Stated problem: Transcribe the records below from the first line to the line that includes "PI = math.pi", inclusive, and omit the pictures.

---------------

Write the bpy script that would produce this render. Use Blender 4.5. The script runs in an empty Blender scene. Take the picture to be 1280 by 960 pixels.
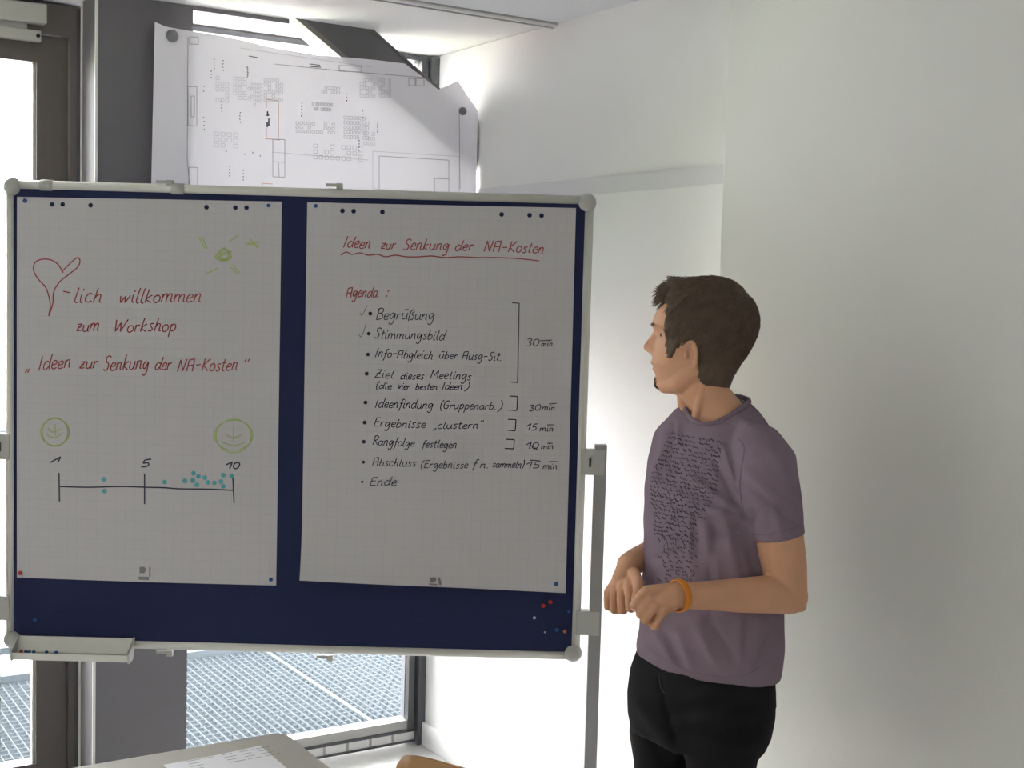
import bpy, bmesh, math, random
import numpy as np
from mathutils import Vector, Matrix, Euler
from mathutils.bvhtree import BVHTree
C = bpy.context.scene.collection
PI = math.pi

# ---------------------------------------------------------------- camera, world, sun, exposure
FPX = 1621.98
CAM = Vector((-2.3127, -4.2152, 1.7135)); YAW, PITCH, ROLL = -0.566119, 0.0724035, 0.0273065
FW = Vector((-math.sin(YAW)*math.cos(PITCH), math.cos(YAW)*math.cos(PITCH), -math.sin(PITCH)))
_r = Vector((math.cos(YAW), math.sin(YAW), 0)); _u = _r.cross(FW)
RT = _r*math.cos(ROLL) + _u*math.sin(ROLL); UP = -_r*math.sin(ROLL) + _u*math.cos(ROLL)
cam_data = bpy.data.cameras.new('camera'); cam_data.sensor_width = 36; cam_data.lens = FPX*36/1280
cam_data.clip_start = .05; cam_data.clip_end = 200
cam = bpy.data.objects.new('camera', cam_data); C.objects.link(cam)
cam.matrix_world = Matrix(((RT.x, UP.x, -FW.x, CAM.x), (RT.y, UP.y, -FW.y, CAM.y), (RT.z, UP.z, -FW.z, CAM.z), (0, 0, 0, 1)))
bpy.context.scene.camera = cam

world = bpy.data.worlds.new('sky'); bpy.context.scene.world = world; world.use_nodes = True
wn = world.node_tree; bg = wn.nodes['Background']
bg.inputs['Color'].default_value = (1.0, .985, 1.0, 1); bg.inputs['Strength'].default_value = 12

def sun_lamp(direction, energy, angle, color):
    d = bpy.data.lights.new('sun', 'SUN'); d.energy = energy; d.angle = angle; d.color = color
    o = bpy.data.objects.new('sun', d); C.objects.link(o)
    o.rotation_euler = Vector(direction).to_track_quat('-Z', 'Y').to_euler(); o.location = (0, 6, 8)
#sun_lamp((-.30, -.50, -1.0), 9.0, math.radians(1.5), (1, .96, .9))

def portal(loc, sx, sy):
    d = bpy.data.lights.new('window_portal', 'AREA'); d.shape = 'RECTANGLE'; d.size = sx; d.size_y = sy; d.cycles.is_portal = True
    o = bpy.data.objects.new('window_portal', d); C.objects.link(o); o.location = loc
    o.rotation_euler = Vector((0, -1, 0)).to_track_quat('-Z', 'Y').to_euler()
portal((-.65, .12, 1.28), 1.4, 2.6); portal((-1.85, .12, 1.28), 1.1, 2.6); portal((-5.0, .12, 1.28), 1.7, 2.6)

vs = bpy.context.scene.view_settings
vs.view_transform = 'Standard'; vs.look = 'None'; vs.gamma = 1; vs.use_curve_mapping = False; vs.exposure = 1.06

# ---------------------------------------------------------------- geometry lookups
def ray(px, py): return FW + RT*((px-640)/FPX) - UP*((py-480)/FPX)
def on_x(px, py, X): d = ray(px, py); return CAM + d*((X-CAM.x)/d.x)
def on_y(px, py, Y): d = ray(px, py); return CAM + d*((Y-CAM.y)/d.y)
def on_z(px, py, Z): d = ray(px, py); return CAM + d*((Z-CAM.z)/d.z)
def at(px, py, depth): return CAM + ray(px, py)*depth

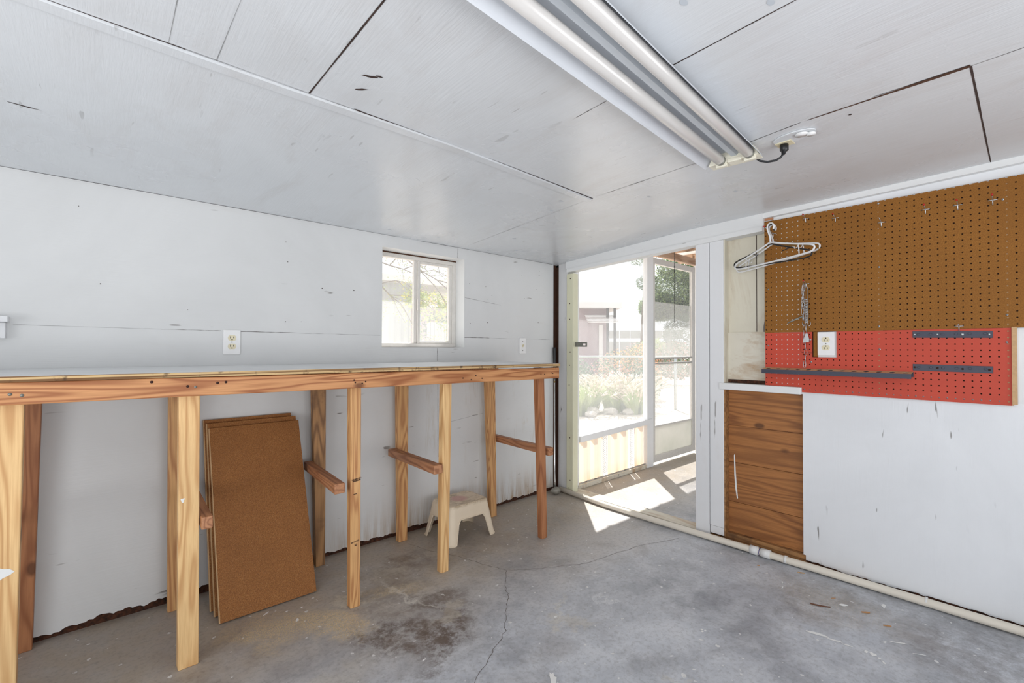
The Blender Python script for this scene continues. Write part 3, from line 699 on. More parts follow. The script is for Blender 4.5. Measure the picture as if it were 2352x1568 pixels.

---------------

Answer to the exercise:
Write the bpy script that would produce this render. Use Blender 4.5. The script runs in an empty Blender scene. Take the picture to be 1280 by 960 pixels.
import bpy, bmesh, math, random
import numpy as np
from mathutils import Vector, Matrix, Euler
from mathutils.bvhtree import BVHTree
C = bpy.context.scene.collection
PI = math.pi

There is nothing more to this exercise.